$k$-cobordism for links in $S\sp 3$

We give an explicit finite set of (based) links which generates, under connected sum, the $k$-cobordism classes of links. We show that the union of these generating sets, $2 \leq k < \infty$, is not a generating set for $\omega$-cobordism classes or even $\infty$-cobordism classes.
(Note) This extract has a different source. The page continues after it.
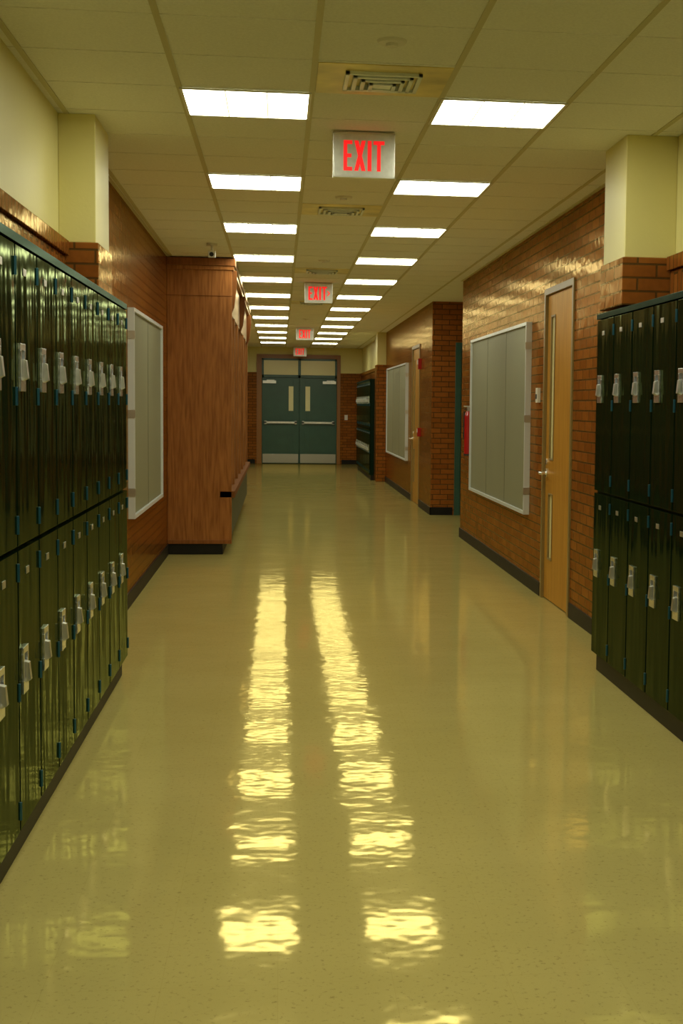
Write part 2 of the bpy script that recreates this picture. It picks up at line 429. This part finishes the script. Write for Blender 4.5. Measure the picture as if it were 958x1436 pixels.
# ------------------------------------------------------------------ lights
for r in range(-4, 12):
    for k in (0, 2):
        x0 = G0+k*T; y0 = R0+r*4*T; x1, y1 = x0+T, y0+T
        b = B(); z = ZC-.0045
        f = .014
        b.box(x0, x0+f, y0, y1, z-.006, z, 'white'); b.box(x1-f, x1, y0, y1, z-.006, z, 'white')
        b.box(x0+f, x1-f, y0, y0+f, z-.006, z, 'white'); b.box(x0+f, x1-f, y1-f, y1, z-.006, z, 'white')
        w = (T-2*f)/3
        for i in range(3):
            a = x0+f+i*w+(.004 if i else 0); c = x0+f+(i+1)*w-(.004 if i < 2 else 0)
            b.poly([(a, y0+f, z-.002), (a, y1-f, z-.002), (c, y1-f, z-.002), (c, y0+f, z-.002)], [(0, 1, 2, 3)], 'lens')
        for i in (1, 2):
            xx = x0+f+i*w; b.box(xx-.004, xx+.004, y0+f, y1-f, z-.003, z, 'lensdim')
        b.done('ceiling_light')

# ------------------------------------------------------------------ diffusers
for yb in (R0-T, R0+6*T, R0+14*T, R0+22*T):
    b = B(); x0 = G0+T+.014; x1 = G0+2*T-.014; y0, y1 = yb+.014, yb+T-.014
    b.box(x0, x1, y0, y1, ZC-.006, ZC-.0005, 'yellowmetal')
    cx, cy = (x0+x1)/2, (y0+y1)/2
    for i, h in enumerate((.168, .132, .096, .06)):
        zt = ZC-.012-.006*i; t = .018
        hy = h
        b.box(cx-h, cx+h, cy-hy, cy-hy+t, zt-.008, ZC-.005, 'grille'); b.box(cx-h, cx+h, cy+hy-t, cy+hy, zt-.008, ZC-.005, 'grille')
        b.box(cx-h, cx-h+t, cy-hy, cy+hy, zt-.008, ZC-.005, 'grille'); b.box(cx+h-t, cx+h, cy-hy, cy+hy, zt-.008, ZC-.005, 'grille')
    b.box(cx-.04, cx+.04, cy-.04, cy+.04, ZC-.034, ZC-.02, 'grille'); b.box(cx-.01, cx+.01, cy-.01, cy+.01, ZC-.02, ZC-.005, 'grille')
    b.done('air_diffuser', .001)
for x, y in ((.44, 5.75), (.44, 10.04), (.44, 14.45), (.44, 24.3)):
    b = B(); b.cyl((x, y, ZC-.006), 'Z', .055, .012, 'white', 28, .062); b.cyl((x, y, ZC-.018), 'Z', .025, .014, 'white', 20); b.done('sprinkler_head', .002)
b = B(); x, y = -.62, 13.2
b.cyl((x, y, ZC-.012), 'Z', .05, .024, 'white', 24); b.cyl((x, y, ZC-.05), 'Z', .012, .06, 'white', 12)
b.prism([(y-.07, ZC-.075), (y+.05, ZC-.06), (y+.05, ZC-.12), (y-.07, ZC-.135)], 'X', x-.032, x+.032, 'white')
b.cyl((x, y-.07, ZC-.105), 'Y', .02, .02, 'dark', 16); b.done('security_camera', .003)

# ------------------------------------------------------------------ exit signs
def exit_sign(xc, y, arrow=False, w=.33, h=.235, zt=ZC-.012):
    e = bpy.data.objects.new('exit_sign', None); bpy.context.collection.objects.link(e); e.location = (0, 0, 0)
    b = B(); z0 = zt-h; x0, x1 = xc-w/2, xc+w/2
    b.box(x0, x1, y, y+.05, z0, zt, 'alu'); b.box(xc-.09, xc+.09, y+.005, y+.045, zt, ZC-.004, 'alu')
    f = .008
    b.box(x0, x1, y-.004, y, zt-f, zt, 'steel'); b.box(x0, x1, y-.004, y, z0, z0+f, 'steel')
    b.box(x0, x0+f, y-.004, y, z0, zt, 'steel'); b.box(x1-f, x1, y-.004, y, z0, zt, 'steel')
    o = b.done('housing', .0015); o.parent = e
    b = B(); lh = .158; lz = z0+(h-lh)/2-.002; s = .019; ya, yb = y-.003, y+.001
    lw = [.046, .060, .020, .058]; gap = .011
    tot = sum(lw)+3*gap; x = xc-tot/2-(.012 if arrow else 0)
    def r(xa, xb, za, zb): b.box(xa, xb, ya, yb, za, zb, 'red')
    r(x, x+s, lz, lz+lh); r(x+s, x+lw[0], lz+lh-s, lz+lh); r(x+s, x+lw[0]*.9, lz+lh/2-s/2, lz+lh/2+s/2); r(x+s, x+lw[0], lz, lz+s)
    x += lw[0]+gap; W = lw[1]; q = .021
    b.prism([(x, lz), (x+q, lz), (x+W, lz+lh), (x+W-q, lz+lh)], 'Y', ya, yb, 'red')
    b.prism([(x+W-q, lz), (x+W, lz), (x+q, lz+lh), (x, lz+lh)], 'Y', ya-.0004, yb, 'red')
    x += W+gap; r(x, x+lw[2], lz, lz+lh)
    x += lw[2]+gap; r(x, x+lw[3], lz+lh-s, lz+lh); r(x+lw[3]/2-s/2, x+lw[3]/2+s/2, lz, lz+lh-s)
    if arrow:
        x += lw[3]+.008; zc = lz+lh/2
        b.prism([(x, zc+.035), (x+.032, zc), (x, zc-.035), (x, zc-.018), (x+.016, zc), (x, zc+.018)], 'Y', ya, yb, 'red')
    o = b.done('letters'); o.parent = e
exit_sign(.44, 7.63); exit_sign(.455, 17.05, True); exit_sign(.465, 26.9); exit_sign(.50, 36.0)

# ------------------------------------------------------------------ small wall items
b = B(); x, y = 2.058, 15.42; R = .042
b.cyl((x, y, 1.22), 'Z', R, .42, 'redpaint', 24); b.cyl((x, y, 1.455), 'Z', R, .05, 'redpaint', 24, .018)
b.cyl((x, y, 1.50), 'Z', .014, .05, 'steel', 12); b.box(x-.05, x+.015, y-.012, y+.012, 1.525, 1.54, 'steel'); b.box(x-.05, x+.01, y-.01, y+.01, 1.495, 1.505, 'dark')
b.cyl((x-.045, y, 1.33), 'Z', .008, .30, 'dark', 10); b.box(x+.03, XR, y-.03, y+.03, 1.0, 1.42, 'dark'); b.cyl((x, y, 1.0), 'Z', .045, .02, 'dark', 24)
b.done('fire_extinguisher', .002)
b = B(); b.box(XR-.028, XR, 11.36, 11.44, 1.57, 1.69, 'white'); b.box(XR-.034, XR-.028, 11.38, 11.42, 1.60, 1.64, 'dark'); b.done('thermostat', .003)
b = B(); b.box(XR-.05, XR, 21.16, 21.26, 2.08, 2.24, 'redpaint'); b.box(XR-.065, XR-.05, 21.18, 21.24, 2.15, 2.22, 'white'); b.done('fire_alarm_strobe', .003)
b = B(); b.box(XR-.05, XR, 21.18, 21.27, 1.07, 1.20, 'redpaint'); b.box(XR-.055, XR-.05, 21.19, 21.26, 1.13, 1.19, 'white'); b.done('fire_alarm_pull', .003)
b = B(); b.box(1.66, 1.74, Y1-.008, Y1, 1.14, 1.27, 'white'); b.box(1.69, 1.71, Y1-.014, Y1-.008, 1.18, 1.23, 'white'); b.done('light_switch', .001)

# ------------------------------------------------------------------ world + camera
w = bpy.data.worlds.new('world'); scene.world = w; w.use_nodes = True
w.node_tree.nodes['Background'].inputs[0].default_value = (.9, .95, .8, 1); w.node_tree.nodes['Background'].inputs[1].default_value = .05

f, ppx, yaw, pit, rol, hc = 1976.68, 644.05, .1272, .0748, .0130, 1.5317
cy, sy = math.cos(yaw), math.sin(yaw)
fw = Vector((sy*math.cos(pit), cy*math.cos(pit), -math.sin(pit)))
rt = Vector((cy, -sy, 0)); up = rt.cross(fw)
r = rt*math.cos(rol)+up*math.sin(rol); u = up*math.cos(rol)-rt*math.sin(rol)
cam = bpy.data.cameras.new('camera'); co = bpy.data.objects.new('camera', cam); bpy.context.collection.objects.link(co)
mw = Matrix((( r.x, u.x, -fw.x, 0), (r.y, u.y, -fw.y, 0), (r.z, u.z, -fw.z, hc), (0, 0, 0, 1)))
co.matrix_world = mw
cam.sensor_fit = 'VERTICAL'; cam.sensor_height = 36; cam.lens = f/1436*36
cam.shift_x = -(ppx-479)/1436; cam.clip_start = .05; cam.clip_end = 100
scene.camera = co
For $2$-component links in ${S^3}$ we define $(2,k)$-corbordism and show that the concordance invariants ${\beta ^i},i \in {\mathbb{Z}^+}$, previously defined by the author, are invariants under $(2,i + 1)$-cobordism. Moreover we show that the $(2,k)$-cobordism classes of links (with linking number 0) is a free abelian group of rank $k - 1$, detected precisely by ${\beta ^1} \times \cdots \times {\beta^{k - 1}}$. We write down a basis. The union of these bases $(2 \leq k < \infty)$ is not a generating set for $(2,\infty)$ or $(2,\omega)$-cobordism classes. However, we can show that $\prod _{i = 1}^\infty {\beta ^i}(\;)$ is an isomorphism from the group of $(2,\infty)$-cobordism classes to the subgroup $\mathcal{R} \subset \prod _{i = 1}^\infty \mathbb{Z}$ of linearly recurrent sequences, so a basis exists by work of T. Jin.